1
Изначально евангельские главы романа должны были называться «Евангелие от Воланда»[55]. Это было весьма радикально, но, возможно, в СССР, где набирала обороты антирелигиозная кампания, это сработало бы на резонанс романа, если бы он был напечатан.
Именно этим и определяется выбор сцены Пилата с Иешуа, о которой незнакомец-иностранец рассказывает Берлиозу и Бездомному. Точнее дает свидетельские показания. И даже интерпретирует по-своему общий ход встреч с Пилатом и древние «врезки» с Христом.
Это не укладывается в представления его советских слушателей Берлиоза и Бездомного о возможности человека. Но ведь Воланд вроде бы не человек, а субстанция зла, имеющая облик личности.
Хотя представить, что перед ними находится собственной персоной Князь мира сего — для двух слушателей-атеистов равносильно в худшем случае смерти, в лучшем — помешательству. Именно это понимание и приведет Бездомного на койку в психбольнице.
Но важно не это — а то, что Булгаков по-своему, но в целом в рамках канона, пересказывает один из краеугольных эпизодов биографии Христа: момент, когда империя осуждает бога. И когда, собственно, начинается христианство, ведь приговор к распятию и открывает путь новой религии, до этого момента не существующей.
По сути, в романе мы идем от этого первого мига христианства к моменту, когда в СССР христианство уже как будто бы разрушено. И поэтому, в связи с надвигающимся Апокалипсисом, в Москву и прибывает Воланд, чтобы провести полную ревизию людских ценностей перед неизбежным вторым пришествием.
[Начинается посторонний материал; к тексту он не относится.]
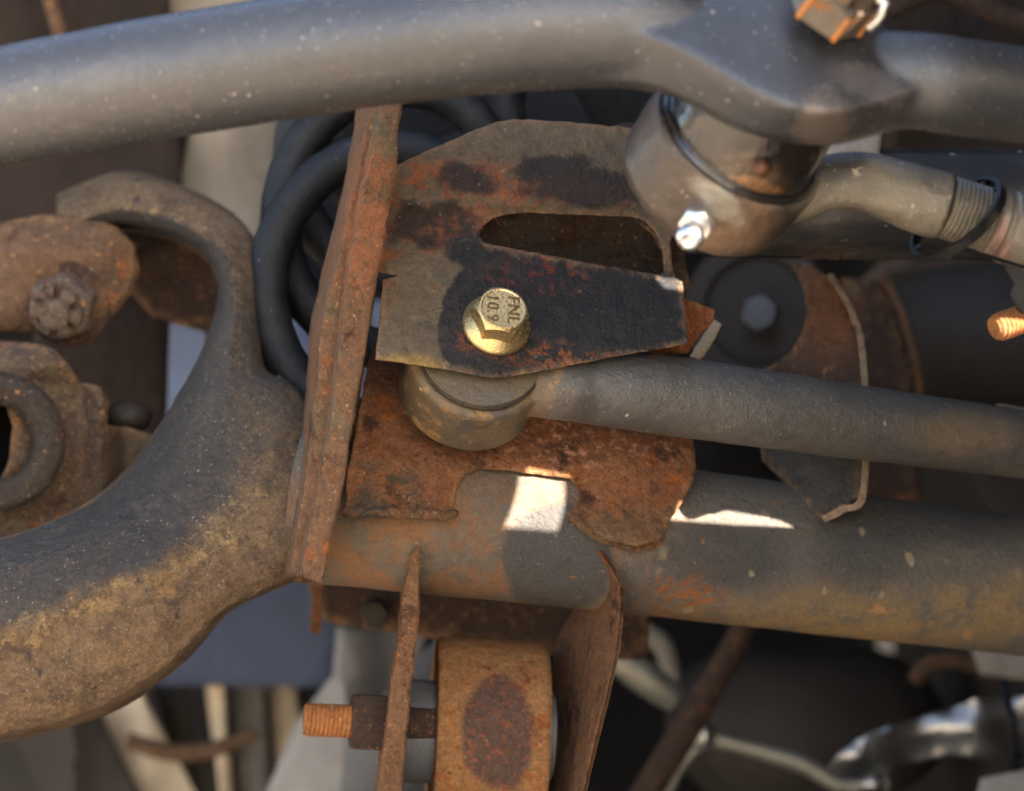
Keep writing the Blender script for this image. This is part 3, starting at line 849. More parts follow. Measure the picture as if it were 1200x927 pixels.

Булгаков не был единственным писателем, который в переломную эпоху жизни России и мира обращался к евангельскому сюжету и древней истории Святой земли.
2
27 сентября 2017 года я поднялся на крепостную стену в столице Крита Ираклионе. День был жаркий, наверное, не менее жаркий, чем тот, майский, в начале романа «Мастер и Маргарита». Укрепления, построенные венецианцами, казались романтической цитаделью. Я шел сюда, чтобы увидеть последнее пристанище Никоса Казандзакиса, писателя и анафемата, не атеиста, но и не клерикала, странного автора, ставшего в послевоенный период для Европы чем-то вроде Льва Толстого, бросающего вызов традиционному обществу, с предложением социального движения влево.